Report: Radio's Answer To Spotify Is Less Variety

A Wall Street Journal article last week surged during the weekend to the #1 Most Popular article at wsj.com.

According to the story, radio faced with growing competition from digital alternatives, has managed to expand their listenership with an unlikely tactic: offering less variety than ever. In other words, radio is more repetitious than ever. Radio types would probably opine they're simple playing the hits.


The story cites Mediabase, a division of Clear Channel Communications. Mediabase reports the top 10 songs last year were played close to twice as much on the radio than they were 10 years ago.

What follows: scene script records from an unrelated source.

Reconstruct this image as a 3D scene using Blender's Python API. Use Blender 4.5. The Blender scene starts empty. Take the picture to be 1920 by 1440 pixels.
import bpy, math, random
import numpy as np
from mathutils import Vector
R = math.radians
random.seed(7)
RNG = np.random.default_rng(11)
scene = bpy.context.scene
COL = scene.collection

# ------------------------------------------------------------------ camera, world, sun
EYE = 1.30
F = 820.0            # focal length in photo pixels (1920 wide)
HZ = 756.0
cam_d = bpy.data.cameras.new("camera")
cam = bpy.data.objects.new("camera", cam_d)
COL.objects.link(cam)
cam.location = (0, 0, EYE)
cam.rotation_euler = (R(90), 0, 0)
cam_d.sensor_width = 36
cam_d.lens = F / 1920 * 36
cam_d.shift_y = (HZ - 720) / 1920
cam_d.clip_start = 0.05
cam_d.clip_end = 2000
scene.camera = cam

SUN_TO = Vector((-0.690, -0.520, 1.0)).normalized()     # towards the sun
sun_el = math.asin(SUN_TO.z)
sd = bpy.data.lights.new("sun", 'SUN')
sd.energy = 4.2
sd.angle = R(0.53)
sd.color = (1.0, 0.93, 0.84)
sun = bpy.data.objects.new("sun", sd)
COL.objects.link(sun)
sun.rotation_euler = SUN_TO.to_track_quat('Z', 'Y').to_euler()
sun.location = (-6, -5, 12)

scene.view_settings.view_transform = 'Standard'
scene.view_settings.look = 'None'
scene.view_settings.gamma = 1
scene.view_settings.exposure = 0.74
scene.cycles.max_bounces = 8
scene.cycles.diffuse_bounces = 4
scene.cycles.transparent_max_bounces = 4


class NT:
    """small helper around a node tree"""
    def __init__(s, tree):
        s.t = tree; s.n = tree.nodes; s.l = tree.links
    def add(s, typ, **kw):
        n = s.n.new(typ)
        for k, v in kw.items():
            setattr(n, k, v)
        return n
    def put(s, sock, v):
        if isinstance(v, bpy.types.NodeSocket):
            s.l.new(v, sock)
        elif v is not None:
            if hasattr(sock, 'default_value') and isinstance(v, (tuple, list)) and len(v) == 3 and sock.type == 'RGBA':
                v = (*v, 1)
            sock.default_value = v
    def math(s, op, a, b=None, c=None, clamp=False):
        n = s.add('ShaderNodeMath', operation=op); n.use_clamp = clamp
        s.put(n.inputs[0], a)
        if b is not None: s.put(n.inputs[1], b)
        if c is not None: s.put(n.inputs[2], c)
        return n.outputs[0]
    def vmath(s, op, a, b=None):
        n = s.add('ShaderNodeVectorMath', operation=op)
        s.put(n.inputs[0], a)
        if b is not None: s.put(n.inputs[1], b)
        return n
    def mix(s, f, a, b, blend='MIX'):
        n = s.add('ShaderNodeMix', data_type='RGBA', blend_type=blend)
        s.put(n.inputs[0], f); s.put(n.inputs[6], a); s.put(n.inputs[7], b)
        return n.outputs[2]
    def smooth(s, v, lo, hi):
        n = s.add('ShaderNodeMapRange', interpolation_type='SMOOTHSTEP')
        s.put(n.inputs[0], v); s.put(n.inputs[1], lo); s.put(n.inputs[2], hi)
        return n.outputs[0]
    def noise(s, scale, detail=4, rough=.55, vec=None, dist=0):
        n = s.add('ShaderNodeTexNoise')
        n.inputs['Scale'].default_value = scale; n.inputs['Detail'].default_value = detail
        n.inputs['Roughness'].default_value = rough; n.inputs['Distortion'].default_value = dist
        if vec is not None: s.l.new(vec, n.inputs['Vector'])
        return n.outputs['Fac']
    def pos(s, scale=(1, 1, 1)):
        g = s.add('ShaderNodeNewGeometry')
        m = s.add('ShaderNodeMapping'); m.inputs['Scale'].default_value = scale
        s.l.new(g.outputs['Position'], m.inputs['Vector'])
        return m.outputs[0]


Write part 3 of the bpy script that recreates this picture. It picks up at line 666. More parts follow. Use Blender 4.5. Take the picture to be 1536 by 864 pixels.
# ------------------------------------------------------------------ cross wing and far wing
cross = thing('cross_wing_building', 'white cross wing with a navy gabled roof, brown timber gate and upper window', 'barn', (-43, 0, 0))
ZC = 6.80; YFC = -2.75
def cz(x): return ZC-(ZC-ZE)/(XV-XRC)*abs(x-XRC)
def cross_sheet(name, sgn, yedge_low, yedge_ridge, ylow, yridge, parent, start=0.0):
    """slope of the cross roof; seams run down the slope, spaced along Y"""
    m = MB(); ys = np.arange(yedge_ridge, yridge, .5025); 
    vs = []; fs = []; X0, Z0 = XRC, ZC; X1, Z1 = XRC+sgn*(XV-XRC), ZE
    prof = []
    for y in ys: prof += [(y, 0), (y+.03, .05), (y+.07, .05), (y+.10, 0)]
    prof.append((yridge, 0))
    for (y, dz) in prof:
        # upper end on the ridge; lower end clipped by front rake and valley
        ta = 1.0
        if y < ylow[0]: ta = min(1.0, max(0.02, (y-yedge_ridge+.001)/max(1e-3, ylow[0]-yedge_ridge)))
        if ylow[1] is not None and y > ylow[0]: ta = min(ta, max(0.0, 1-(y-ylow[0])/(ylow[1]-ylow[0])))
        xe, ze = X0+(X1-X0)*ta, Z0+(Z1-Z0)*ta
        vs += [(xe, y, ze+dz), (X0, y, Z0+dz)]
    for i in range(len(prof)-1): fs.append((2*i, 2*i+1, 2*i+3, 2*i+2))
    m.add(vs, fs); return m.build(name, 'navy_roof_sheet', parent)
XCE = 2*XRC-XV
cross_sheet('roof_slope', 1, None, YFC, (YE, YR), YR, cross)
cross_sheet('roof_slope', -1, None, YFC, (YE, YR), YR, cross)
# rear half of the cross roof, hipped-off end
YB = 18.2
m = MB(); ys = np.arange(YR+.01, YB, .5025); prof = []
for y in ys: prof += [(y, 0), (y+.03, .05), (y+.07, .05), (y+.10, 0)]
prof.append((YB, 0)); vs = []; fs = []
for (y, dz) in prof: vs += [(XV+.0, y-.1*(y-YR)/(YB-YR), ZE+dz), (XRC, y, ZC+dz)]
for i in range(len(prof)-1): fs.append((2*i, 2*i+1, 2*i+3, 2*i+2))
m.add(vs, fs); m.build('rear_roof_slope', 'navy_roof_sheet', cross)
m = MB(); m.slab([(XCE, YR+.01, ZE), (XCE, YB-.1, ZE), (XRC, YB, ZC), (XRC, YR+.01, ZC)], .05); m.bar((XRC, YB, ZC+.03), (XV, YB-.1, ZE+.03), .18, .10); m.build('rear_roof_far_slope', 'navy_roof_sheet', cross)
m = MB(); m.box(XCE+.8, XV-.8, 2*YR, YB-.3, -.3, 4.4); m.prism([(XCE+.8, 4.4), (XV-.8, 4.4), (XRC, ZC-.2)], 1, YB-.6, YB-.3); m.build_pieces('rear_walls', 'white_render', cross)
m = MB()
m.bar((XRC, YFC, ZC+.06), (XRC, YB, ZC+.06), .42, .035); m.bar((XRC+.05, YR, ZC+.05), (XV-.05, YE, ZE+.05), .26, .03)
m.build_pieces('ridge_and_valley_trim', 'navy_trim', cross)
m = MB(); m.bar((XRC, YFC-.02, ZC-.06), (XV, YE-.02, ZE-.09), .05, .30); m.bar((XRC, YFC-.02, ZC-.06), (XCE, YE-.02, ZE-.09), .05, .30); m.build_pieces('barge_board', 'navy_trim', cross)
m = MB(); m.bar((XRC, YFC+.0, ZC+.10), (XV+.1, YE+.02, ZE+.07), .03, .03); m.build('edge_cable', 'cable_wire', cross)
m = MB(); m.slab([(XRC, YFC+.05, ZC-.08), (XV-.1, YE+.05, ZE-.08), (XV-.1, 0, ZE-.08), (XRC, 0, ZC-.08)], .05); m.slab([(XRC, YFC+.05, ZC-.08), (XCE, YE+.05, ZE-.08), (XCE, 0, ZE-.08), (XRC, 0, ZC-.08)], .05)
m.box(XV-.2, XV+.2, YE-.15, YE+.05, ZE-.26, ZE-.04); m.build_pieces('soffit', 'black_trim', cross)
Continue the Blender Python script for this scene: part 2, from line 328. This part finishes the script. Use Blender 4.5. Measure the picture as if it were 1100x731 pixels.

Mediabase tracks radio spins in 180 markets. The most-played song last year, Robin Thicke's "Blurred Lines," aired 749,633 times. That is 2,053 times a day on average. The top song in 2003, "When I'm Gone" by 3 Doors Down, was played 442,160 times that year.

That is partly because about 70 new Top 40 stations have sprouted up over the past decade, said Clear Channel's president of national programming, Tom Poleman, while stations specializing in rock and smooth jazz have dwindled. But other radio formats are getting more repetitive, too, while the line is blurring between pop songs and songs that once fit more neatly in other categories, as artists and listeners to embrace a wider variety of sounds as they jump from genre to genre on digital playlists.

The top country song last year, Darius Rucker's "Wagon Wheel," was played 229,633 times, while 2003's top country hit, Lonestar's "My Front Porch Looking In," got only 162,519 spins.